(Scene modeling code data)
"""

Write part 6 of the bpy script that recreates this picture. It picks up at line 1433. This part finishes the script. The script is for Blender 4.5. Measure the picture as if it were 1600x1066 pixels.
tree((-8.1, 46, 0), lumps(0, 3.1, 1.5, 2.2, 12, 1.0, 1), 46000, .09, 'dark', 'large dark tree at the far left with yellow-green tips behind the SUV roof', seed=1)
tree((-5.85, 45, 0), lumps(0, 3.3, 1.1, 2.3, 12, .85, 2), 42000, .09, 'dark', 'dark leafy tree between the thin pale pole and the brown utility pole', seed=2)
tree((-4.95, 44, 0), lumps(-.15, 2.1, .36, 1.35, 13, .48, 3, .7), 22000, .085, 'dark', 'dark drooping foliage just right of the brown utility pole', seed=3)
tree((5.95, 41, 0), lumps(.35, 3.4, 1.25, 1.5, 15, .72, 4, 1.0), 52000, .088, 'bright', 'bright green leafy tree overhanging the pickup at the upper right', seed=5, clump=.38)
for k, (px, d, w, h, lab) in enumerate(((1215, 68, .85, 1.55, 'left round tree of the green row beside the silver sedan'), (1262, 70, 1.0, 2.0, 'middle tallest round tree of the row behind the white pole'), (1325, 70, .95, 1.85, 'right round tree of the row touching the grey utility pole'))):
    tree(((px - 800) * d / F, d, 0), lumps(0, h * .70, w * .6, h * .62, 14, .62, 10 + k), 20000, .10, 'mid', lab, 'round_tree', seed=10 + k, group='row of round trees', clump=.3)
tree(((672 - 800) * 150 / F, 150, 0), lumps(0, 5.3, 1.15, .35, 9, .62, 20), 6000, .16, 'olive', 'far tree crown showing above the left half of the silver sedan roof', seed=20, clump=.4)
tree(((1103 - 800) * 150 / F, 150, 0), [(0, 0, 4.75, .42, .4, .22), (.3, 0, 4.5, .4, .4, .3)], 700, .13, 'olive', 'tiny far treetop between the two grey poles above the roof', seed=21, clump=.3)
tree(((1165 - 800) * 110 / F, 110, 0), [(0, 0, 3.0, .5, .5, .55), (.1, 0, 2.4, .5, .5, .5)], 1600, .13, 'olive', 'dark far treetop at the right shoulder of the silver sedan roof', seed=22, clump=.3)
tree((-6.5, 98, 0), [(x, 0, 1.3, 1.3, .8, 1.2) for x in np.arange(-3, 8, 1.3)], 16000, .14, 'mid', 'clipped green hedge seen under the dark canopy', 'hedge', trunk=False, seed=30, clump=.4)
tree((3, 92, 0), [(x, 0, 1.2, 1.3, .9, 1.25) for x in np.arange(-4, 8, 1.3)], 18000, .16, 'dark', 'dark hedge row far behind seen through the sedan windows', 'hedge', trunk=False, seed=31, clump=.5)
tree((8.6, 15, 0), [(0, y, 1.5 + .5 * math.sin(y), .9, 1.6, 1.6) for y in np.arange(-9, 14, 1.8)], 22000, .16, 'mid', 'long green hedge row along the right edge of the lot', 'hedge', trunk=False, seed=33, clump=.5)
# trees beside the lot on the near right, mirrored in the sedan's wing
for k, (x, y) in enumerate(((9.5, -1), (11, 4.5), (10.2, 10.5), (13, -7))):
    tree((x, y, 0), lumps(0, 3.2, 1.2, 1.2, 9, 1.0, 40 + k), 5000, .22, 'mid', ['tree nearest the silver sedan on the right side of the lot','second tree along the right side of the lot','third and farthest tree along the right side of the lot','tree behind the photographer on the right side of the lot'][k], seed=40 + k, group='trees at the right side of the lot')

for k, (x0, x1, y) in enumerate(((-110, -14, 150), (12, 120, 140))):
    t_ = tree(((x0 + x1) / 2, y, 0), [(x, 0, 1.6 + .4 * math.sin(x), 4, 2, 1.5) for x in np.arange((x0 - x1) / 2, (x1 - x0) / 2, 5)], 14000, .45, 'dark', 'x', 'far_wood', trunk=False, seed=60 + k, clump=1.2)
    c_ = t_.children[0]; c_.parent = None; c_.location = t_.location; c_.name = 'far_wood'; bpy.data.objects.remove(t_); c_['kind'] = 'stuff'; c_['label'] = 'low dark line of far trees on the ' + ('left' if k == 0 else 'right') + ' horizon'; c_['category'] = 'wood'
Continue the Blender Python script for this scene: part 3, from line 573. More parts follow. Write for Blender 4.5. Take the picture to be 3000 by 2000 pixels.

"""

__Direction__
Which lines in the records above contain the string "Blender"? Copy each one.

__Task response__
Write part 6 of the bpy script that recreates this picture. It picks up at line 1433. This part finishes the script. The script is for Blender 4.5. Measure the picture as if it were 1600x1066 pixels.
Continue the Blender Python script for this scene: part 3, from line 573. More parts follow. Write for Blender 4.5. Take the picture to be 3000 by 2000 pixels.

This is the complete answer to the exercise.